From: Steven Rostedt
Date: Wed Sep 27 2006 - 11:55:58 EST

Trying to catchup on LKML (only 5234 messages to go :P)

On Wed, 2006-09-06 at 10:25 +0200, Roland Kuhn wrote:
> Dear experts!
> Trying to inform myself about the locking possibilities on i386, I
> read linux/include/asm-i386/spinlock.h. I'm no expert on inline
> assembly, so I'm asking myself what would happen on a very big system
> if more than 128 threads are waiting on the same raw_spinlock_t.
> Would the 129th locker erroneously succeed immediately?

Any machine today that has 129 processors had better be a 64 bit
machine. And this is not an issue on x86_64. If you do have a 128+ CPU
i386 machine, then modify the kernel yourself :)

> As a side note: I was looking because I have to implement a simple
> lock between processes in shared memory, and unfortunately I cannot
> use the NPTL :-( SysV semaphores presumably are much too heavy to
> protect simple linked list operations (no scanning of the list under
> the lock, just inserting on one end and removing from the other).
> Does anybody have a better idea than spinning in user space---with a
> nanosleep now and then---or does this have problems I'm not aware of?
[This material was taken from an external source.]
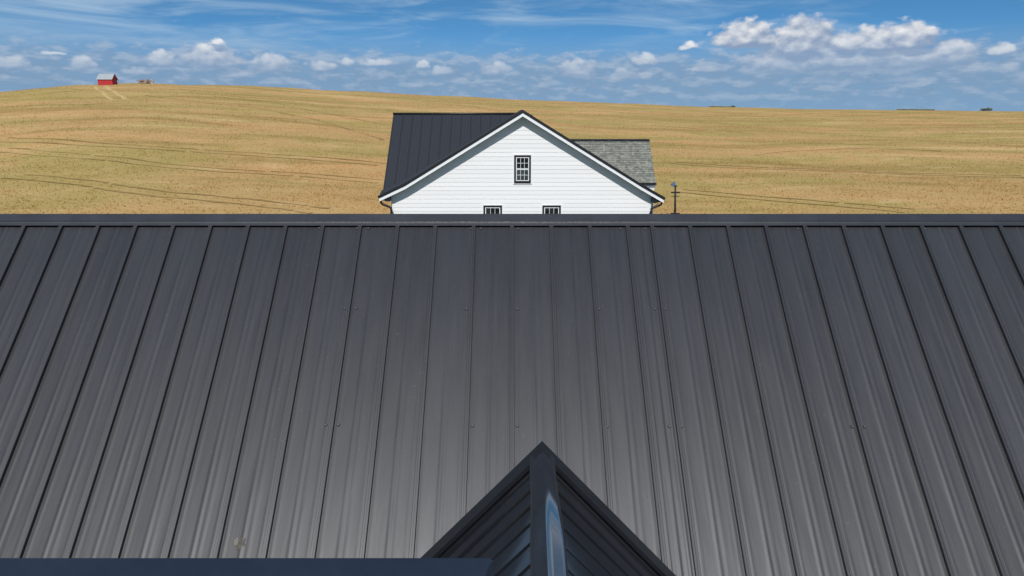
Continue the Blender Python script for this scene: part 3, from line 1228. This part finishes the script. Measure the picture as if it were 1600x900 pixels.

userspace spinlocks are really bad. Unless you pin all the threads that
share that lock to their own CPU, you can have one thread preempting
another that owns the lock, and then spin waiting for the owner to
release the lock, while the owner is waiting to run on the processor
that has the spinning thread. In the RT world, this can spell death.

Look into using futexes. They are fast userspace mutexes. I believe
the pthread mutex code uses these. They are also robust and can also
include priority inheritance. They run in userspace unless there is
contention, which they then go into the kernel.